Podczas przesłuchania szefowa komisji pytała też świadka, czy pozyskując wiedzę w wakacje 2011 r. zdobył informację dotyczącą karalności, wyroków, kategorii przestępstw i czy kary nałożone na szefa Amber Gold Marcina P. są w zawieszeniu lub w okresie próby.
- Pani przewodnicząca, takie sprawdzenie, o ile pamiętam, mieściło się w podstawowych sprawdzeniach, które były realizowane - odpowiedział świadek. Dodał jednocześnie, że na tym etapie nie kontaktował się z nikim z prokuratury ws. Marcina P., ani nie posiadał wiedzy na temat tego, czy ktoś inny z ABW kontaktował się z prokuraturą.
Pytania o OLT
W innej części przesłuchania Wassermann poruszyła wątek zakupu przez Amber Gold linii lotniczych OLT Express. Pytała jaką rolę w transakcji pełnił gdański biznesmen Marius Olech.
Świadek zeznał, że on nie zbierał informacji na ten temat; informacje te pozyskiwał inny funkcjonariusz Agencji. - Ja miałem zgodnie z poleceniem naczelnika dokonać podstawowych ustaleń - powtórzył świadek. Jak dodał, to inny funkcjonariusz miał pogłębić wiedzę zdobytą przez świadka i konsultować to bezpośrednio z naczelnikiem, a następnie przekazać do zastępcy lub samemu dyrektorowi i miały być podjęte decyzje co do dalszych kroków.

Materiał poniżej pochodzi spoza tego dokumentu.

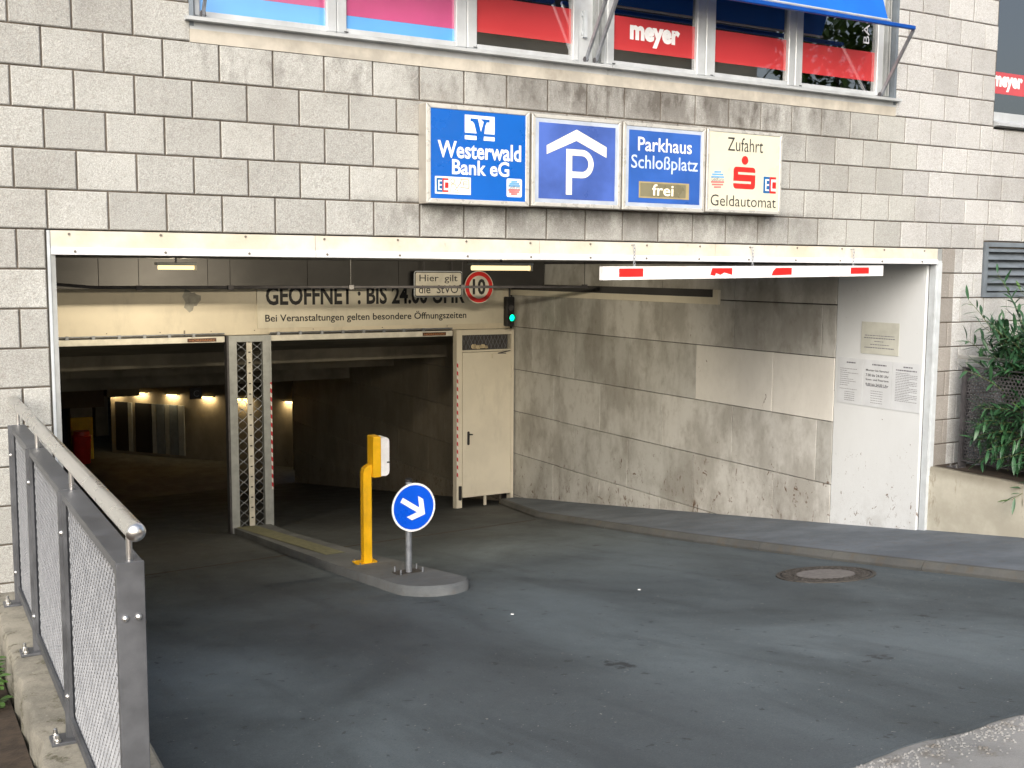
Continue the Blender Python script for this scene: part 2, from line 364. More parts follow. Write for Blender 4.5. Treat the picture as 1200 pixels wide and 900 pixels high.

Świadek nie potrafił też odpowiedzieć komisji, na którym etapie (wstępnym czy operacyjnym) dowiedział się, że dla linii lotniczych OLT Express pracował syn ówczesnego premiera Donalda Tuska, Michał.
Natomiast Jarosław Krajewski (PiS) przytoczył jedną z notatek służbowych ze sprawy operacyjnej, która mówiła, że OLT Express jest "bardzo poważane zarówno przez władze portu lotniczego, jak i urzędników z Urzędu Miasta Gdańska. - Jakie czynności świadek podjął i czy w ogóle zweryfikował informację, która pojawia się w dokumentach? - pytał poseł PiS.
- Takie informacje docierały do mnie - odparł funkcjonariusz. - Takie informacje, gdy były weryfikowane znajdują odzwierciedlenie w zawartych materiałach - dodał świadek. Krajewski stwierdził jednak, że w dokumentach nie ma śladu weryfikacji tej informacji.